Similarly, if $x>0$ then $y\geq0$ for the same reason as before. If $y=0$ then $$(2a+1)^z=a^x+(a+1)^y=a^x+1,$$ which shows that $x>1$ as $(2a+1)^z>a+1$, and that $a$ is even. By the binomial theorem we get $$1=(a+1)^y=-a^x+\sum_{i=0}^z\binom{z}{i}(2a)^i,$$ and hence rearranging the terms and dividing by $a$ shows that $$a^{x-1}=\sum_{i=1}^z\binom{z}{i}(2a)^{i-1}.$$ Because $x>1$ the left hand side is divisible by $a$, and clearly all terms on the right hand side with $i>1$ are divisible by $a$, hence so is the term with $i=1$, which is $\binom{z}{1}=z$. In particular $z$ is also even, say $z=2w$, so $$a^x=(2a+1)^z-1=((2a+1)^w-1)((2a+1)^w+1).$$ Of course the gcd of the two factors on the right hand side divides $2$, and because the two factors are congruent mod $2$ and the left hand side is even, their gcd is precisely $2$. Then by unique factorization we have $$(2a+1)^w-1=2^mu^x\qquad\text{ and }\qquad (2a+1)^w+1=2^nv^x,$$ for odd coprime positive integers $u$ and $v$, and positive integers $m$ and $n$ with $m=1$ or $n=1$. It follows that $$1=\frac{((2a+1)^w+1)-((2a+1)^w-1)}{2}=\frac{2^nv^x-2^mu^x}{2}=2^{n-1}v^x-2^{m-1}u^x,$$ which shows that $m=n=1$ and $x=2$. We are left with $$a^2+1=(2a+1)^z,$$ which forces $z<2$ so $z=1$, from which we find $a=2$. This shows that the only solution $(a,x,y,z)$ that does not satisfy $x,y>0$ is $(2,2,0,1)$.$\qquad\square$

A quicker way to 'show' that this is the only solution with $xy=0$ is to apply Mihăilescu's theorem: If either $x=0$ or $y=0$ then $$(2a+1)^z-(a+1)^y=1\qquad\text{ or }\qquad (2a+1)^z-a^x=1,$$ respectively, and because $2a+1>3$ this implies that either $z<2$ or $x,y<2$, from which the proof is quickly finished.
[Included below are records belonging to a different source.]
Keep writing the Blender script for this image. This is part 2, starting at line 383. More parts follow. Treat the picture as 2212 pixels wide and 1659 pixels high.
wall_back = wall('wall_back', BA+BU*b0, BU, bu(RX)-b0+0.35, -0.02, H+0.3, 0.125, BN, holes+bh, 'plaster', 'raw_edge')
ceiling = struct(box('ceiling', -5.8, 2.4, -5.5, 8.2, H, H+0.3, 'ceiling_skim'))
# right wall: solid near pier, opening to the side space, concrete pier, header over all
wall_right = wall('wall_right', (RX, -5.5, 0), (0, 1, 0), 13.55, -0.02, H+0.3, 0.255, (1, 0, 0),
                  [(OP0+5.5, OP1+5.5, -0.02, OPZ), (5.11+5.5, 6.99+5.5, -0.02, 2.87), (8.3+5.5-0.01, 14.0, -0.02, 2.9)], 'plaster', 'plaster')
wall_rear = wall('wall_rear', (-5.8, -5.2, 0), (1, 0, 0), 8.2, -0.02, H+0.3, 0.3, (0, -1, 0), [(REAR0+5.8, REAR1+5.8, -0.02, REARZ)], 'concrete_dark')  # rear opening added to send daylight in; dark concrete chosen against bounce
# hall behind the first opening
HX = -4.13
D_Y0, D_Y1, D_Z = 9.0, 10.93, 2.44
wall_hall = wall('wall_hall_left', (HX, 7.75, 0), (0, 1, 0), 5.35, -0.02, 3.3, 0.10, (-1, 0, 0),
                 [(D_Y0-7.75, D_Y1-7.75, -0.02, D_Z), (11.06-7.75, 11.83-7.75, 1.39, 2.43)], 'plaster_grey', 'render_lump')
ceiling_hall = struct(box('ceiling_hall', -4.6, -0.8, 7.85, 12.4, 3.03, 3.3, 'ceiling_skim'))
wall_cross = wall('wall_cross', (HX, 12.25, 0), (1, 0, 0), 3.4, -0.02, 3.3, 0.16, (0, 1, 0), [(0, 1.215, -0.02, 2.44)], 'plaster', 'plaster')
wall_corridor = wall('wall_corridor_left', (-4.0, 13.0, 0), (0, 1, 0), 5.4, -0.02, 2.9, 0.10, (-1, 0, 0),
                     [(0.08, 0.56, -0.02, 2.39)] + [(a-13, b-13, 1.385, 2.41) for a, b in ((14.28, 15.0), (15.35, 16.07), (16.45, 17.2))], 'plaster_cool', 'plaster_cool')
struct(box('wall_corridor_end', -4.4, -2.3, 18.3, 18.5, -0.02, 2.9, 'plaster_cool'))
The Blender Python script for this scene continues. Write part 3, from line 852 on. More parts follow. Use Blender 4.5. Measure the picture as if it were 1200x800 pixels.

But this result seems too advanced to use for an exercise like this.

Observation 3: If $a=2$ then either $x=y=z=1$ or $x$, $y$ and $z$ are all even.

Proof. If $a=2$ and $x\geq3$ then reducing mod $8$ and mod $3$ the equation $$2^x=5^z-3^y,$$ shows first that $y$ and $z$ are both even, and then that also $x$ is even.

If $x=2$ then $4=5^z-3^y$ and reducing mod $8$ shows that $z$ is odd and $y$ is even, say $y=2v$. Then $$5^z=4+3^y=(2+3^vi)(2-3^vi),$$ and the unique factorization $5=(2+i)(2-i)$ in $\Bbb{Z}[i]$ shows that $v=0$, contradiction observation $2$.

If $x=1$ then $2=5^z-3^y$ and reducing mod $8$ shows that $y$ and $z$ are both odd, and reducing mod $7$ shows that $y\equiv z\equiv 1\pmod{6}$. Then $y=1$ as otherwise $5^z\equiv2\pmod{9}$, which implies $z\equiv5\pmod{6}$, a contradiction. It is then clear that also $z=1$.$\quad\square$

Observation 4: $x\equiv z\pmod{2}$.

Proof. Reducing mod $a+1$ shows that $$(-1)^x+0^y\equiv(-1)^z\pmod{a+1},$$ and $a+1>2$, so the result follows.

Observation 5: If $z>1$ then $x>z$ or $y>z$ and $x,y<2z$.

Proof. If $x,y\leq z$ and $z>1$ then by the binomial theorem $$(2a+1)^z> a^z+(a+1)^z\geq a^x+(a+1)^y.$$ If $a>2$ and $x\geq2z$ then $a^2>2a+1$ and so $$a^x\geq(a^2)^z>(2a+1)^z,$$ and similarly $y\geq2z$ leads to a contradiction.